Heart of a Tiger: Rounding up

I recently read a posting by Meredith Houston Carr titled living a “round up” kind of life. In her article, she relayed a story about checking out of a store when the cashier asked her if she would like to round up her total in support of a children’s charity. As she went about her day, she wondered: “where else in my life can I do round up – giving just a little more?”

Since reading her piece, I have been thinking about how I can be a little more intentional in “rounding up” my life. I realize it is the simple stuff: greeting everyone enthusiastically all day long, pausing before meetings to check how my colleagues are doing, embracing the gift of “hallway or sidewalk time” to connect with people rather than rush off to the next meeting, sending just one more email or note that focuses on gratitude and affirmation, and even inviting someone to cut in front of me in line or take that great parking spot I had my eye on. Simple, intentional moments, “round up” moments of generosity, make a difference.

These “round up” moments are also what define our community of care. A community in which my wonderful colleagues “round up” every day. As I reminisced about so many heart-warming stories of care, memories flooded my thoughts. Here are just a few.

Before class, Dr. David Fitzhugh asks his students every Monday morning about their weekend and listens purposefully. These moments of belonging and connection matter.

Ken Windholz, one of the kindest, affirming persons I know, sends emails to acknowledge the works of others. I have been a recipient of his kindness, and it made my day better and brighter.

Dr. Emily Weber arrives early for each class to stand at the door to greet every student by their first name. A student shared with me that two years later, after having just one course with Dr. Weber, they bumped into one another. Dr. Weber remembered her name and asked her how she was doing. Remarkable.

I have asked Vice President for Student Affairs Joey Linn to “adopt” struggling students, checking in with them constantly to ensure they have the support they need to graduate. He does, they succeed, and then I get to shake their hands as they walk across the commencement stage. This is the intentionality that drives our mission.

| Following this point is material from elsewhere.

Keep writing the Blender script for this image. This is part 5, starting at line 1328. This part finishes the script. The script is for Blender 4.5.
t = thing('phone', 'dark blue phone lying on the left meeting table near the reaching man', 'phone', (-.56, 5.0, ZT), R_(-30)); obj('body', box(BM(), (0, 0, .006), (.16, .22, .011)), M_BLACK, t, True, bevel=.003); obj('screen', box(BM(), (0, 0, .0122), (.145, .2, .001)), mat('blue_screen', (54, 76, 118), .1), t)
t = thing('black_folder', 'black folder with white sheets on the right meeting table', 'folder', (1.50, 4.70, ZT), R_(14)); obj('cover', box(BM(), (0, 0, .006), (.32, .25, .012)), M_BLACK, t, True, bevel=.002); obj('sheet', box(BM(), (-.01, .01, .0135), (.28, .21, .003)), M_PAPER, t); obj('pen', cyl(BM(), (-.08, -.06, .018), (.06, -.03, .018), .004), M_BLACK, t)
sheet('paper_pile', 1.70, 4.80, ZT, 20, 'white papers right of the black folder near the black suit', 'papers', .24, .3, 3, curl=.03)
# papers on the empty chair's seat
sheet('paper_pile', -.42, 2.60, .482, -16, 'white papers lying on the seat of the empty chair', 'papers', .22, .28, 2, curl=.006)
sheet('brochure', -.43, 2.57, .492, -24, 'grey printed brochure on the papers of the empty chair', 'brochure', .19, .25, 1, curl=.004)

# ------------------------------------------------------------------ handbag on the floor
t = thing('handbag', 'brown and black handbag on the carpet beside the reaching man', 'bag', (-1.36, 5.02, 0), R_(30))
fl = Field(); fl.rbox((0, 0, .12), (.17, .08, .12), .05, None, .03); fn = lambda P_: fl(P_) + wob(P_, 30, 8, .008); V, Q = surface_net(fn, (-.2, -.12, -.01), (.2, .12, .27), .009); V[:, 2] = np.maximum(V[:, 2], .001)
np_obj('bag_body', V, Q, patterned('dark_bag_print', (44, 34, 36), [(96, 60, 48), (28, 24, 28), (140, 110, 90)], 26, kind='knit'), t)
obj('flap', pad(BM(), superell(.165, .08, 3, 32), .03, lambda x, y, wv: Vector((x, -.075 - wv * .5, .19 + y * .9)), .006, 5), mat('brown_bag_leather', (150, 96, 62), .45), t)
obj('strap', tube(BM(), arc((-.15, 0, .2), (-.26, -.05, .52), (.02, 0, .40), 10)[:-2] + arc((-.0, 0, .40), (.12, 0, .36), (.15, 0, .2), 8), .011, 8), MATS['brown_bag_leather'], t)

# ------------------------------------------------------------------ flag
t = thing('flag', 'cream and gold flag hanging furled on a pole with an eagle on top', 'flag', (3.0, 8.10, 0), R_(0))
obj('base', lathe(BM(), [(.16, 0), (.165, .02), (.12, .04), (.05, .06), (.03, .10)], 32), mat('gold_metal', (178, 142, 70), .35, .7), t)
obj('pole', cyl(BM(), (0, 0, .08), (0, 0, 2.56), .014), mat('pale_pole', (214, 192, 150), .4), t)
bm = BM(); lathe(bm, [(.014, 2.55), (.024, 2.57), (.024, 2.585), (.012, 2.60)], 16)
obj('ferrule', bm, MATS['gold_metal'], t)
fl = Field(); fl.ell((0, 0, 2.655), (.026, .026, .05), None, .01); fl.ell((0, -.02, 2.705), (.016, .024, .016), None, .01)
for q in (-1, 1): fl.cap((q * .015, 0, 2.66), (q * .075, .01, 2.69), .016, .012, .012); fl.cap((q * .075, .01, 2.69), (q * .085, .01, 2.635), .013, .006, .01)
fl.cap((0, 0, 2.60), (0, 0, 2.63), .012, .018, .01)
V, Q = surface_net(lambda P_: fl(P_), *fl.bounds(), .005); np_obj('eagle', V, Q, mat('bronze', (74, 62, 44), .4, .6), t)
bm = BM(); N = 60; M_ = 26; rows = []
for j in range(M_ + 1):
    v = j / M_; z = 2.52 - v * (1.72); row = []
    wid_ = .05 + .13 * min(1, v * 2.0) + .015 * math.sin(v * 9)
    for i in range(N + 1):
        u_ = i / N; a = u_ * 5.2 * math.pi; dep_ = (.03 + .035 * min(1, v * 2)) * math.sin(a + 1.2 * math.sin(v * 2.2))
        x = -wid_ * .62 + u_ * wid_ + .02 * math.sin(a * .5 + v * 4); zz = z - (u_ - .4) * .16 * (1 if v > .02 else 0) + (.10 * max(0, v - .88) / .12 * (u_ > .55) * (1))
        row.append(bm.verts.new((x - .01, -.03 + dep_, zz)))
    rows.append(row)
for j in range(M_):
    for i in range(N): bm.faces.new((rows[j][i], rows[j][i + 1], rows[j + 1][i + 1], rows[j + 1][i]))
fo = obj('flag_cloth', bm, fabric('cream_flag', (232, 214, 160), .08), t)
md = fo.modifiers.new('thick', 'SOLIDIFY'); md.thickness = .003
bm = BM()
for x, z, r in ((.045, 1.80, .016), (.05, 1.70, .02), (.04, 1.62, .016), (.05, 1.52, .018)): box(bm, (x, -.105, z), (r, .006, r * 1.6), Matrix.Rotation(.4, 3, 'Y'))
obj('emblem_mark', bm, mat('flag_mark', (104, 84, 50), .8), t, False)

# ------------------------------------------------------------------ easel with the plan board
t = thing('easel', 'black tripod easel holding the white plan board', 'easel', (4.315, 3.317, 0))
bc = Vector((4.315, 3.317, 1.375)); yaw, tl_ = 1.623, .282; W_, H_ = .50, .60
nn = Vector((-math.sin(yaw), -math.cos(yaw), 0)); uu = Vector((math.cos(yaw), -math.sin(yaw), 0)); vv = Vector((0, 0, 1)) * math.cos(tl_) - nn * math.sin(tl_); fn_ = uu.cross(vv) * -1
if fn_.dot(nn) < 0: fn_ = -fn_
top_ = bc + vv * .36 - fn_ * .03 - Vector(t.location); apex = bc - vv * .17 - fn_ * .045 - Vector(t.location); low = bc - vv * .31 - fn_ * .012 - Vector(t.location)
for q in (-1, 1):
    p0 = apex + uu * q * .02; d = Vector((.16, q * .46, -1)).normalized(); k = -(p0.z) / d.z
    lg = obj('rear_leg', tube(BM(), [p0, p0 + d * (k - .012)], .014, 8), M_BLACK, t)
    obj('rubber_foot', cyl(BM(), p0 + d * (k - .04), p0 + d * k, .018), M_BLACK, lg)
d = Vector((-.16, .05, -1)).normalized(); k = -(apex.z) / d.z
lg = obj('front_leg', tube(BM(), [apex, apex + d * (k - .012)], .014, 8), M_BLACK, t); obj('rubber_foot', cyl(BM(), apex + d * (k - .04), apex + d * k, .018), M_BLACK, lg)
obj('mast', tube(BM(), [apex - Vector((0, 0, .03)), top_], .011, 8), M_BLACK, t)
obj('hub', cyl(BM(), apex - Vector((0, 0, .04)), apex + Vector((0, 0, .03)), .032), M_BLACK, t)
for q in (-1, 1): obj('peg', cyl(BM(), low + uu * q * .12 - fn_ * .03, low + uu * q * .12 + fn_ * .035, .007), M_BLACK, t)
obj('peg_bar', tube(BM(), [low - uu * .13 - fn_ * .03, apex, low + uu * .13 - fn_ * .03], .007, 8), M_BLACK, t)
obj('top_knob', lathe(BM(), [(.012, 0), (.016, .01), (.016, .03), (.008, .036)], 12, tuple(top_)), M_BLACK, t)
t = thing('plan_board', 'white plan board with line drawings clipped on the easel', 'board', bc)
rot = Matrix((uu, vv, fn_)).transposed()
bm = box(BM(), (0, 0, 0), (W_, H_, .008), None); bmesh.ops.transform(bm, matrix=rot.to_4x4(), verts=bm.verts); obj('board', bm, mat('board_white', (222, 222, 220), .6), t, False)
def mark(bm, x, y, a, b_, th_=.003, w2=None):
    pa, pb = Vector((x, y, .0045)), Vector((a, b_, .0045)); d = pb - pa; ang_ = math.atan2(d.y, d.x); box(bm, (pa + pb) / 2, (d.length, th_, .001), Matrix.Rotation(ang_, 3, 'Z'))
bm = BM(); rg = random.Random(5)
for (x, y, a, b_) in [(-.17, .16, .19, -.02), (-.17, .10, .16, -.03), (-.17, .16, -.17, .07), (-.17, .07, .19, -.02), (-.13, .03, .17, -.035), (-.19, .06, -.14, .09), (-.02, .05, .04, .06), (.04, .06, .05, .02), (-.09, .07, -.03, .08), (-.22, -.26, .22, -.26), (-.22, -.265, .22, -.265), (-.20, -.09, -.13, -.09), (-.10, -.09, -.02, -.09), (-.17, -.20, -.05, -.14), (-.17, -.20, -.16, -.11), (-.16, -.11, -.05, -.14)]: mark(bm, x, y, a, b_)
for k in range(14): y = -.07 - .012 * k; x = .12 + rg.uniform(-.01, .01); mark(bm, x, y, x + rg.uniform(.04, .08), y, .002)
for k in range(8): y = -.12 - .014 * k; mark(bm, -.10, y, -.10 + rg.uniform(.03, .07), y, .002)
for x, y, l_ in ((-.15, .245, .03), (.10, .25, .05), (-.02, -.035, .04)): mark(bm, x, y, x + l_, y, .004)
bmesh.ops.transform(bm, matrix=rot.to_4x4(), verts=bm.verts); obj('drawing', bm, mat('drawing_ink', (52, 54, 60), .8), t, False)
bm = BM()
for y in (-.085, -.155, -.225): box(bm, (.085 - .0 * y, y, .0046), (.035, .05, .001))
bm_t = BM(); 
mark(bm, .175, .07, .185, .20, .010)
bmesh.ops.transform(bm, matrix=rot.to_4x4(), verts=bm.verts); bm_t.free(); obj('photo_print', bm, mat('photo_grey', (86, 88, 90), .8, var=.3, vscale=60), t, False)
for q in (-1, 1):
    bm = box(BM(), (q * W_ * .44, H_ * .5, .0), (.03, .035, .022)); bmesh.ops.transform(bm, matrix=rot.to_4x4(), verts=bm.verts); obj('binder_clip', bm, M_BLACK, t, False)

I loved how our chemistry faculty wrapped their support around Mallory Fischer – a non-traditional student about to achieve her dream of walking across the commencement stage to receive her diploma when she ruptured her ACL with additional complications. Doubting that she would physically be able to make it to commencement, her professors insisted she participate in graduation and “rounded up” their love and support. Mallory did cross the commencement stage as chemistry’s Dr. Balthazor, a commencement marshal, pushed Mallory’s wheelchair – making a longtime dream come true.

The unforgettable redemption story of Tuan Huyn will always remind me of our purpose in action. A naturally gifted artist, Tuan’s early life was marked by deep pain and bad choices. Tuan’s future was turned around by the kindness of many, beginning with Chris Hauck, who befriended Tuan through his church’s prison ministry. Chris connected Tuan with professor Chaiwat Thumsujarit. Chaiwat became Tuan’s mentor. Tuan, overcoming herculean barriers, not only graduated from FHSU but also enjoyed a remarkable career with the Leo Burnett advertising agency. Later he created a non-profit organization, Chicago Peace, to revitalize neighborhoods by building bridges between stakeholders through partnerships, education, the arts, compassion, and entrepreneurship.

The “round-up” intersection between Curtis Pitts and the Nichol family is another example of Tiger Nation’s powerful relationships. Curtis came to FHSU in 1980 to play football. In 1982 he left FHSU for an internship and did not return. Life continued to happen – including the loss of his parents. Prior to their deaths,  he had promised he would complete his college education. Long story short, Curtis was able to complete all of his classes except for one in which he continued to struggle. So, last summer, FHSU staff connected him with a KAMS student living in the same area. That student’s entire family “rounded up” their love and support and, together, tutored Curtis. Curtis is now a proud alumnus of FHSU. I smile every time I think of Curtis saying: “The Nichols embraced me like family and always made sure I had snacks and a cold drink in a glass engraved with Fort Hays State University’s logo on it. I couldn’t have completed this class for graduation without their help!”

Small acts of kindness, such as donating professional clothing to Tailored for Tigers, a closet brimming with complimentary professional attire for interviews, business presentations, career fairs, and other professional activities, have been a game-changer for our students. We were even able to help a student who lost nearly everything when the family home caught fire.

I am so grateful for our community’s focus on caring for one another authentically and generously. I appreciate this simple reminder that in my life, with just a bit more focus, I can continue to round up – giving just a little more to those around me.

As noted author and professor Leo Buscaglia shared, “too often we underestimate the power of a touch, a smile, a kind word… all of which have the potential to turn a life around.”

Tisa Mason is president of Fort Hays State University.